HI-STORM UMAX, the storage system technology that was licensed by the NRC in 2015 and has already been deployed at multiple nuclear plants nationwide, stores stainless steel canisters containing SNF or high-level waste in monitored grave-like cavities that passively eject the used fuel’s decay heat to the ambient air above, but contains its radiation within the subgrade in which the canisters are stored. “The radiation released to the environment from the HI-STORM CIS facility storing vast quantities of used fuel is negligibly small,” Holtec said.

The company also noted that the facility is designed to “provide a clear, unobstructed view of the entire [CIS facility] from any location.” It can also accommodate different storage canisters, whether vertically and horizontally stored.

Holtec noted that the HI-STORM UMAX system (Figure 2) is a temporary measure, and it enables easy retrieving of the stainless-steel canisters. But their removal will depend on construction and completion of a permanent repository for used nuclear fuel—and none currently exists owing to a government deadlock on a nuclear waste management strategy formally established 35 years ago. (For an in-depth look at the current state of nuclear waste management, see “A Break in the Nuclear Waste Impasse?” in POWER’s March 2018 issue).

Holtec’s HI-STORM UMAX system loaded at a U.S. nuclear power plant. Courtesy: Holtec
Holtec’s HI-STORM UMAX system loaded at a U.S. nuclear power plant. Courtesy: Holtec

Reviving Nuclear Waste Efforts

As POWER reported, nearly a third of the nation’s SNF is in dry storage in about 2,080 cask or canister systems at 75 reactor sites scattered across 33 states. But U.S. SNF pools have reached capacity limits, forcing nuclear generators to load about 160 new dry storage canisters each year. Nuclear generators currently recover costs for SNF storage and management by suing the Department of Energy (DOE), which, under the Nuclear Waste Policy Act, was contractually obligated to dispose of SNF by January 1998. The DOE, however, cannot fulfill its obligation because no permanent repository exists—or is even in sight.

Beyond Yucca Mountain—the long-stonewalled Nevada repository identified by amendments to the NWPA in 1987—the law allows for only two other nuclear waste options: to build one or more interim storage facilities to temporarily consolidate SNF across the nation until a permanent repository is completed; or use federally monitored retrievable storage (MRS) facilities, in which the DOE could store nuclear waste from commercial nuclear plants pending permanent disposal or reprocessing. While no MRS facilities have been proposed to date, only two private companies have filed NRC applications for an interim SNF facility.

A year before Holtec filed its application with the NRC for the HI-STORM CIS in March 2017, Waste Control Specialists (WCS) filed an application for an interim facility near Andrews, Texas. However, the company has since asked the NRC to suspend consideration of the application, saying estimated licensing costs were “significantly higher than we originally estimated.”

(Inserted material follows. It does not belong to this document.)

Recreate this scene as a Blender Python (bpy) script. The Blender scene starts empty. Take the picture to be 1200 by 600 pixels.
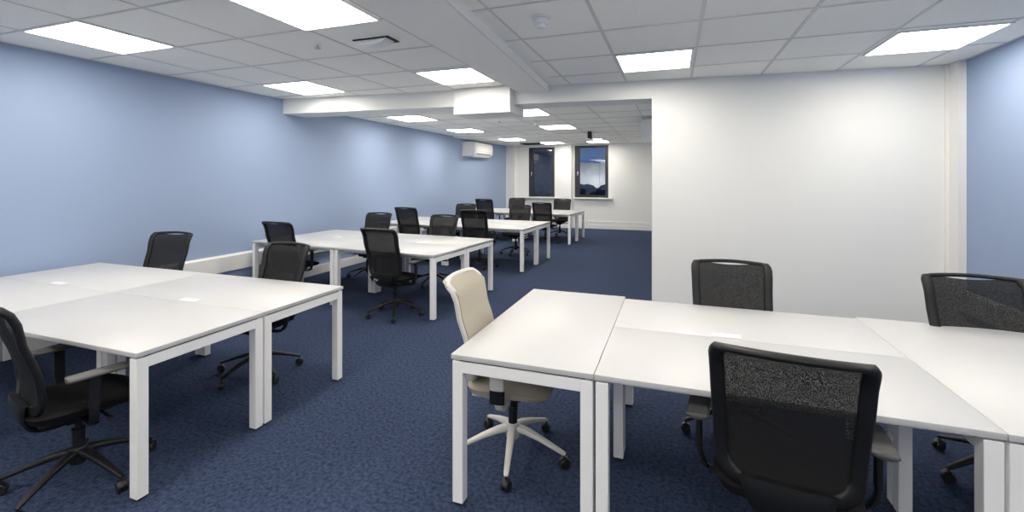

According to Holtec, the NRC’s projected costs of regulatory review for the facility’s license application hover at about $7.5 million. “HI-STORE CIS is being licensed by Holtec’s own funds with the enthusiastic support of nuclear-savvy communities in southeastern New Mexico incorporated as the Eddy Lea Energy Alliance (ELEA), LLC,” the company noted.

Meanwhile, the license application at the NRC may not be Holtec’s last. The company said that after the initial application is approved, it plans to make supplemental submittals to incorporate “the many canister types being used in the industry.” It added: “Our goal is to provide HI-STORE CIS as a certified storage destination for the spent nuclear fuel from every nuclear plant site in the United States.”

The NRC is currently also considering another licensing submittal for a technology designed to reclaim thermal energy from the the HI-STORE CIS facility—as much as 200 MWt when the facility is at full capacity—for beneficial use. In New Mexico, that heat could be used to purify process water containing organics and minerals from New Mexico’s oil and gas fields to produce clean potable water, Holtec said, noting that it is also working on a patented technology to carry out industrial-scale water purification without violating federal regulations. “New Mexico, short of clean drinking water, has copious quantities of industrial non-potable water which can be distilled using the hot air emanating from the storage cavities,” it said.